The frustration caused by these wait times has occasionally led to quarrels between the public and counter staff, further highlighting the need for improved customer service and more efficient processes.

Experts point to several factors contributing to the inefficiency, including a lack of technology adoption, poor resource allocation, and a culture prioritising following procedures over-delivering results.

The government has pledged to improve public services, but slow progress has left Malaysians frustrated and disillusioned.

As the queues at JPJ counters continue to grow, Malaysians wonder when they will finally see a government that prioritizes their needs.

The waiting game at JPJ serves as a stark reminder of the urgent need for reform in the public service sector, and the government must act swiftly to restore the trust and confidence of its citizens.

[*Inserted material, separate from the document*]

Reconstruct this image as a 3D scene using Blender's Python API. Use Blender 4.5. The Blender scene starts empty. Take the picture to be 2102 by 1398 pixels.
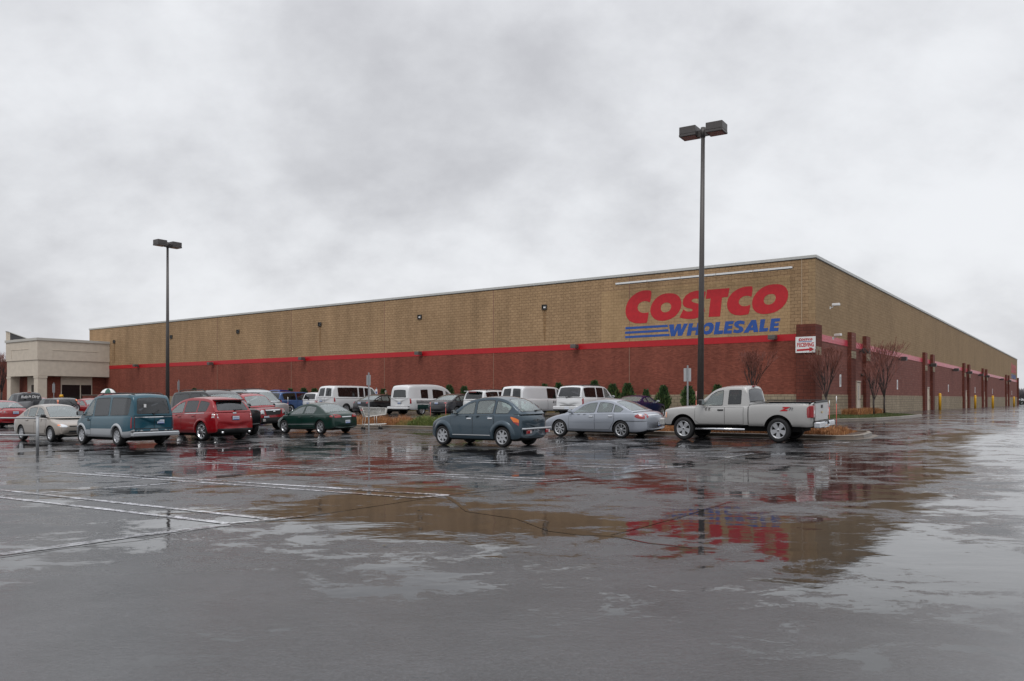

JPJ’s Strides Towards Modernization: A Glimmer of Hope Amidst Inefficiency

However, it is worth noting that the JPJ has been making efforts to improve under Transport Minister Anthony Loke’s leadership.

One notable initiative is introducing the driving test without an instructor, which aims to streamline the process and reduce the likelihood of corruption.

Additionally, JPJ has introduced online services through the MyJPJ app, allowing users to renew their driving licenses and road tax from the comfort of their homes.

The public has welcomed these moves as steps in the right direction.

As these initiatives gain traction and more improvements are implemented, Malaysians can look forward to a future where interactions with the JPJ are characterized by convenience, fairness, and reliability.

The journey towards transforming the JPJ into a truly modern and efficient institution may be challenging, but it is undoubtedly achievable with strong leadership and a commitment to change.